PROBLEM TO SOLVE:
Repeat verbatim only the lines from the opening of the material below through the one that contains "track', 'cable tracks', 'structure')".

== == ==

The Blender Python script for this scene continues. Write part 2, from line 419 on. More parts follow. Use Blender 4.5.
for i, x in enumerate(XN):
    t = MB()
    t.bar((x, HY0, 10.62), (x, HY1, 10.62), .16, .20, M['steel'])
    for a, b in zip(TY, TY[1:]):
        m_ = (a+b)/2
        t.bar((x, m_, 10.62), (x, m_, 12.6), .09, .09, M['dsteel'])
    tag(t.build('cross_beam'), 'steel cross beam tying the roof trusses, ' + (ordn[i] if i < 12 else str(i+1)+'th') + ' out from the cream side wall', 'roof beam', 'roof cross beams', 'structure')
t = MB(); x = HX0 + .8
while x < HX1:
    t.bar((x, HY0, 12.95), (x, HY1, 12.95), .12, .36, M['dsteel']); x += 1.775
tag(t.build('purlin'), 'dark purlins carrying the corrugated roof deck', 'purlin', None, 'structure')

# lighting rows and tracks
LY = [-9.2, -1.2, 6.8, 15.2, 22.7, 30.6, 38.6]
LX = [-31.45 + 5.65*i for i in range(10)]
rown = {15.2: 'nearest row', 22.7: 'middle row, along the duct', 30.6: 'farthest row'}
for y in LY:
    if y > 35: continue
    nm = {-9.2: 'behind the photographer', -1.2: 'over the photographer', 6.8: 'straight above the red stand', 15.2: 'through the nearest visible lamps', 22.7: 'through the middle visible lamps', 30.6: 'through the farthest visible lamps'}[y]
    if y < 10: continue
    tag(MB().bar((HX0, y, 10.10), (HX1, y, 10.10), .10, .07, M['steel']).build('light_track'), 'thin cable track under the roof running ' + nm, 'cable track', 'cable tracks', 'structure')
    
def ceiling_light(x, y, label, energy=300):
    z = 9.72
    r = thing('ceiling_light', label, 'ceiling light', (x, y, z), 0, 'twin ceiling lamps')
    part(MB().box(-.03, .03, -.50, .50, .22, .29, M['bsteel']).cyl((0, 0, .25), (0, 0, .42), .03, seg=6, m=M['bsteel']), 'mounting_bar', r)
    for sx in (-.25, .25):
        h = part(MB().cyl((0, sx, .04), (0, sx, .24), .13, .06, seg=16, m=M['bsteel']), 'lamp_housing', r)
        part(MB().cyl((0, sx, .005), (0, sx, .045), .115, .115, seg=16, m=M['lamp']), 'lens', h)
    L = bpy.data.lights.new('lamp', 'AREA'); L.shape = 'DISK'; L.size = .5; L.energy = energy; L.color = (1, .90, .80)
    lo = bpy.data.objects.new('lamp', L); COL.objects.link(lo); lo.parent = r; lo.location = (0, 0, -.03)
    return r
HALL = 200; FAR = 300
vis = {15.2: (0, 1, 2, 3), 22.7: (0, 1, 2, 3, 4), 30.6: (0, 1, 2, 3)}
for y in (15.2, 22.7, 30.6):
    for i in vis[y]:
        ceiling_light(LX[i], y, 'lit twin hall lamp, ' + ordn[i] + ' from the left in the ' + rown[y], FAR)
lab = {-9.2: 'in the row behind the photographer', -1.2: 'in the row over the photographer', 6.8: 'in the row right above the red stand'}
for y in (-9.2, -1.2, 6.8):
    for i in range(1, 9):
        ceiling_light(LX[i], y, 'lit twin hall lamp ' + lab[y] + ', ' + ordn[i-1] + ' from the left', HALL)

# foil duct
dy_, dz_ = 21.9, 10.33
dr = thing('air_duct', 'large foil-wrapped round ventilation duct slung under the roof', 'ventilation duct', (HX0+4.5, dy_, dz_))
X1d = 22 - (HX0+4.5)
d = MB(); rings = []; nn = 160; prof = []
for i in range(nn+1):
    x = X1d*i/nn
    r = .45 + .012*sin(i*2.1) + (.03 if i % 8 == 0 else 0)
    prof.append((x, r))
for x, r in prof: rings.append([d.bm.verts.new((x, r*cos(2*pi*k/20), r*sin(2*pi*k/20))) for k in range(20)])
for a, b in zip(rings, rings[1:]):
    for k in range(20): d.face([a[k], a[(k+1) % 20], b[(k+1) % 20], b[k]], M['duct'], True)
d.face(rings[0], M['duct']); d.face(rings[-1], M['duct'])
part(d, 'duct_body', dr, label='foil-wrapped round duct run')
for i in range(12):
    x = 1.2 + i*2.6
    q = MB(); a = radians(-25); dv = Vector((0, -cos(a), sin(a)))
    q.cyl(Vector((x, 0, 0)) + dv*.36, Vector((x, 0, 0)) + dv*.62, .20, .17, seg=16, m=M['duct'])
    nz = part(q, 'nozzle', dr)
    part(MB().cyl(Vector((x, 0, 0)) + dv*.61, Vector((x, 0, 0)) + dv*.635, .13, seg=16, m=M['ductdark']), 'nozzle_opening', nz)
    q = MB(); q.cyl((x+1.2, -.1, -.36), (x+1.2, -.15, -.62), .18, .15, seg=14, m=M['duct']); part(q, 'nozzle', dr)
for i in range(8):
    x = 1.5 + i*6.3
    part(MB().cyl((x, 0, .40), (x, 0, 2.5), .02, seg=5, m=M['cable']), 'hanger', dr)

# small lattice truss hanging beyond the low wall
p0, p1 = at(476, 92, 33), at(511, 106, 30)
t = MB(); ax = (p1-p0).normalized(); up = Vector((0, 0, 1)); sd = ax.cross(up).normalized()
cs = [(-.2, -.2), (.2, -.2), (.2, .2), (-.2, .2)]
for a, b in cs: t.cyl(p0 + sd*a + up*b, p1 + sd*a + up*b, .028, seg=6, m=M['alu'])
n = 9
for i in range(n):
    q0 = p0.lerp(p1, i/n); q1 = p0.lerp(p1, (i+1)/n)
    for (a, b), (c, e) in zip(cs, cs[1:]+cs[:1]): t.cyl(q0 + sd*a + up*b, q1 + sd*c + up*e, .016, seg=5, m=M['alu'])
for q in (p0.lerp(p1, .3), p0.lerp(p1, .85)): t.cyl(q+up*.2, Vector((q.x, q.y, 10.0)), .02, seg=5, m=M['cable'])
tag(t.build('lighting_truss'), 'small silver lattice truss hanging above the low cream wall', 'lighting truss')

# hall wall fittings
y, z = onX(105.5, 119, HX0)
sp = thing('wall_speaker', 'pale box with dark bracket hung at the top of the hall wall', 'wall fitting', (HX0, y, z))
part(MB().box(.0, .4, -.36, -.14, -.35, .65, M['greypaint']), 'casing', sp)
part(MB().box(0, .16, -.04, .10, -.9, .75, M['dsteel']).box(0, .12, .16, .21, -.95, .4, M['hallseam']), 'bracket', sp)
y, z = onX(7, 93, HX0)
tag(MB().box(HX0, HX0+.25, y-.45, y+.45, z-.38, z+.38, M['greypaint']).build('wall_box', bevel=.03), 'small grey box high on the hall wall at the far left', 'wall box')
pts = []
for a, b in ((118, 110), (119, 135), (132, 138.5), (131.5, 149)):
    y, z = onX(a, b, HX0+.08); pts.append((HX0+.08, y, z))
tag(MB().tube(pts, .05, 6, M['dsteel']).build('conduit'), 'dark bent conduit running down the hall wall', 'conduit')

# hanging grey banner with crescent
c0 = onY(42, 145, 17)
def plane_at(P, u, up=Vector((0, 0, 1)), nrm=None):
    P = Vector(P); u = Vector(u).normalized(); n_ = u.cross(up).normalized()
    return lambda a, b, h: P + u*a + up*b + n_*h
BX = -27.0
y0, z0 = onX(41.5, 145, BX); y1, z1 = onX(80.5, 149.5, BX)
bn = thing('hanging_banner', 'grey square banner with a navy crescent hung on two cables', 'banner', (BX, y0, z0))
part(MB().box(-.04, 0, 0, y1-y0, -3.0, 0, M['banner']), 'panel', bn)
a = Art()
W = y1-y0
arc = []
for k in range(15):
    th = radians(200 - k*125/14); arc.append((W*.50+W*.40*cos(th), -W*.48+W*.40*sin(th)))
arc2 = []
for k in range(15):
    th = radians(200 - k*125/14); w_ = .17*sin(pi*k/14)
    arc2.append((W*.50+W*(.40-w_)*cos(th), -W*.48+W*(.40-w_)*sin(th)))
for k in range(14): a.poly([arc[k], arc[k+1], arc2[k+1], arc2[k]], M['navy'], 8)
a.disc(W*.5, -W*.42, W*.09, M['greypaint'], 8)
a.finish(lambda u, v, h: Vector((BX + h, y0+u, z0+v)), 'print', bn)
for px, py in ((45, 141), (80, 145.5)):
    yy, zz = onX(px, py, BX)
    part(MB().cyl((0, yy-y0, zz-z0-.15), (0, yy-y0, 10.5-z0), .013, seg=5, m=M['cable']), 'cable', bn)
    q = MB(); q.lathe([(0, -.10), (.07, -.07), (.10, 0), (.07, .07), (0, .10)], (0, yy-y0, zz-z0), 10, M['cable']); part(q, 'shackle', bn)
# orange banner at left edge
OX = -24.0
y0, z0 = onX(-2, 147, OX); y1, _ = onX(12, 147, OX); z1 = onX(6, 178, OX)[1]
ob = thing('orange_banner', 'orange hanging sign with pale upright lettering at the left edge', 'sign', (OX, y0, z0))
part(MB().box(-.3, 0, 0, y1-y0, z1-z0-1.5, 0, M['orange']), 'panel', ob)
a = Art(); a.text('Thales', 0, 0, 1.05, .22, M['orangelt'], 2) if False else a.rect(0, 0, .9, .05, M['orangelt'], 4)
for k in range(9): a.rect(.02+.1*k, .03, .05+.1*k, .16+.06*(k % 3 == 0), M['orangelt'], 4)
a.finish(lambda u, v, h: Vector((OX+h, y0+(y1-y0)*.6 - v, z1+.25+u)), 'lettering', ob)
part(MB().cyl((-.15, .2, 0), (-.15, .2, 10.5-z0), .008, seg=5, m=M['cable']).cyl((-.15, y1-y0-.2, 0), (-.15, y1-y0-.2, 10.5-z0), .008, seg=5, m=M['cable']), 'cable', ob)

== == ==

SOLUTION TO THIS PROBLEM:
The Blender Python script for this scene continues. Write part 2, from line 419 on. More parts follow. Use Blender 4.5.
for i, x in enumerate(XN):
    t = MB()
    t.bar((x, HY0, 10.62), (x, HY1, 10.62), .16, .20, M['steel'])
    for a, b in zip(TY, TY[1:]):
        m_ = (a+b)/2
        t.bar((x, m_, 10.62), (x, m_, 12.6), .09, .09, M['dsteel'])
    tag(t.build('cross_beam'), 'steel cross beam tying the roof trusses, ' + (ordn[i] if i < 12 else str(i+1)+'th') + ' out from the cream side wall', 'roof beam', 'roof cross beams', 'structure')
t = MB(); x = HX0 + .8
while x < HX1:
    t.bar((x, HY0, 12.95), (x, HY1, 12.95), .12, .36, M['dsteel']); x += 1.775
tag(t.build('purlin'), 'dark purlins carrying the corrugated roof deck', 'purlin', None, 'structure')

# lighting rows and tracks
LY = [-9.2, -1.2, 6.8, 15.2, 22.7, 30.6, 38.6]
LX = [-31.45 + 5.65*i for i in range(10)]
rown = {15.2: 'nearest row', 22.7: 'middle row, along the duct', 30.6: 'farthest row'}
for y in LY:
    if y > 35: continue
    nm = {-9.2: 'behind the photographer', -1.2: 'over the photographer', 6.8: 'straight above the red stand', 15.2: 'through the nearest visible lamps', 22.7: 'through the middle visible lamps', 30.6: 'through the farthest visible lamps'}[y]
    if y < 10: continue
    tag(MB().bar((HX0, y, 10.10), (HX1, y, 10.10), .10, .07, M['steel']).build('light_track'), 'thin cable track under the roof running ' + nm, 'cable track', 'cable tracks', 'structure')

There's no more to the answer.